The crew cabin: not made for tall people, but surprisingly quite comfortable-- and free! |
Me, Jasna, and Serene |
It turns out that besides being a sailor and captain, Ofir
in a master chef. Our meal was
incredible: French onion soup with homemade croutons followed by cannelloni,
made with breaded eggplant “shells”, stuffed with ricotta and mushrooms, and
baked in tomato sauce. Will and I made
salad as our contribution, like a pair of daughters-in-law at Thanksgiving, and
we finished the meal with candied mandarin oranges the two had stolen from the
ornamental trees at the port’s four-star hotel and cooked in syrup that morning.
Will and I ate like orphans recently released from Fagin’s
grasp, devouring soup and shoveling eggplant into our mouths.

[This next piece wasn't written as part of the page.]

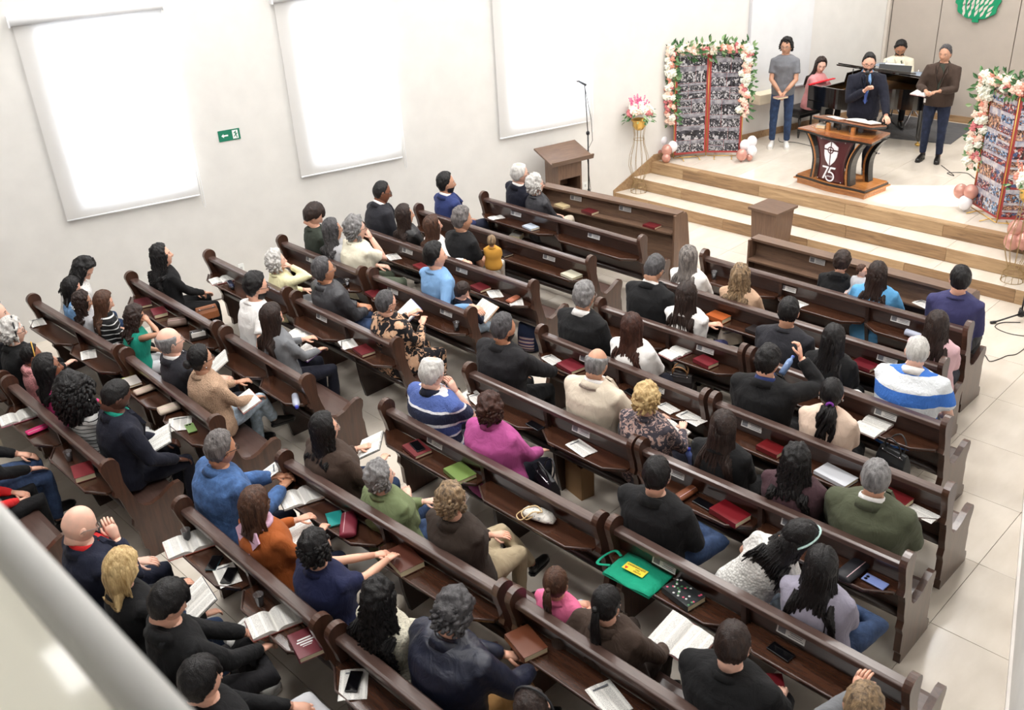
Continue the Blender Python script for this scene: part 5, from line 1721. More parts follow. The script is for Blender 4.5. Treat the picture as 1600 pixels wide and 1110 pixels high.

Luckily, this amused our new friends, who
obliged by putting more food in front of us.
Eventually, stomachs sufficiently ballooned, we retired to the upper
deck for a postprandial rum—it seemed
appropriate—which we drank out of 60 € crystal glasses (or, as Will put it,
“Laura. We can’t. Touch. ANYTHING.”)
True to stereotype, Ofir drinks like a sailor, and the five of us stayed
up talking, laughing, and listening to Serbian pop music until 3:00 am.
The last few days—we intended to stay one night, and have as
of going to print been on the boat for four; this is why we’re so far behind
our initially proposed itinerary—have been like a vacation from our
vacation. We sleep in absurdly late. We
go for early afternoon runs on the road that strings the length of the
Montenegrin coastline, enjoying the sparkling water and sea breeze. We eat late brunch, once Ofir and Serene are
finally up; Ofir prepared real Israeli shakshuka yesterday, to remind me of my
time in Tel Aviv. We lounge around the
boat, reading, drawing, or napping on the upper deck until sunset. We enjoy the night life around the port; one
night we ended up in a darts tournament at a local bar. On another we went to neighboring Kotor—an
old walled fort city—to go dancing at a bar whose music echoed down the steep,
narrow cobbled alleys. One evening we
took the motor dinghy out to the opposite side of the bay, where we had dinner
and watched the sun set before flying back over the quickly chilling waters.
Shakshuka, an Israeli egg and tomato breakfast dish |
But all good things must come to an end—all dreams must end
in waking—as our tightly budgeted bank accounts are screaming to us. Today we (reluctantly) plan to leave,
hitchhiking north to Croatia. We'll go back to eating street food once or twice a day, instead of gourmet meals thrice daily; our lives will probably involve less lounging. This was a wonderful pause, and we're eternally grateful to Ofir for making it possible!